As for the habeas corpus case, the U.S. government’s recharacterization of Abu Zubaida’s al-Qaeda ties was explicitly limited to what it deemed necessary to establish grounds for his continued detention. The government noted in a 2009 factual return filing that, for the purpose of establishing Abu Zubaida’s lawful detention, it did not need to assert or prove that he had pledged allegiance to bin Laden.

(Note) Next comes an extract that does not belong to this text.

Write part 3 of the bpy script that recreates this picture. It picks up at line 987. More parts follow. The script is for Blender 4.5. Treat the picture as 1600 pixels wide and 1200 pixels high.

Regardless of whether Abu Zubaida had made such a pledge, the government noted, “he was clearly ‘part of’ and ‘substantially supported’ al-Qaida and associated forces.”

It is a mischaracterization to say that the federal government’s decision to rephrase its description of Abu Zubaida for the purposes of a specific legal filing amounts to a withdrawal of its allegations that Abu Zubaida was associated with al-Qaeda. “It’s simply wrong to suggest that Abu Zubaida wasn’t intimately involved with al-Qaeda,” a U.S. counterterrorism official told The Post in 2009. “He was one of the terrorist organization’s key facilitators, offered new insights into how the organization operated, provided critical information on senior al-Qaeda figures . . . and identified hundreds of al-Qaeda members. How anyone can minimize that information — some of the best we had at the time on al-Qaeda — is beyond me.”

Abu Zubaida reportedly revealed critical information about al-Qaeda after his capture. Former FBI agent Ali Soufan has written about how he and others elicited key information about al-Qaeda from Abu Zubaida through traditional interrogation, without resorting to waterboarding. Among other things, they determined that Khalid Sheik Mohammed was the mastermind of the Sept. 11, 2001, attacks and learned about Jose Padilla and a terror plot targeting the U.S. homeland.

I share Jacobsen’s concerns about terrorism suspects being held indefinitely without charge. I also appreciate the extenuating circumstances the Defense and Justice department officials face as they try to close the prison at Guantanamo Bay. But the fact that Jacobsen’s client has not been charged does not necessarily mean he is innocent.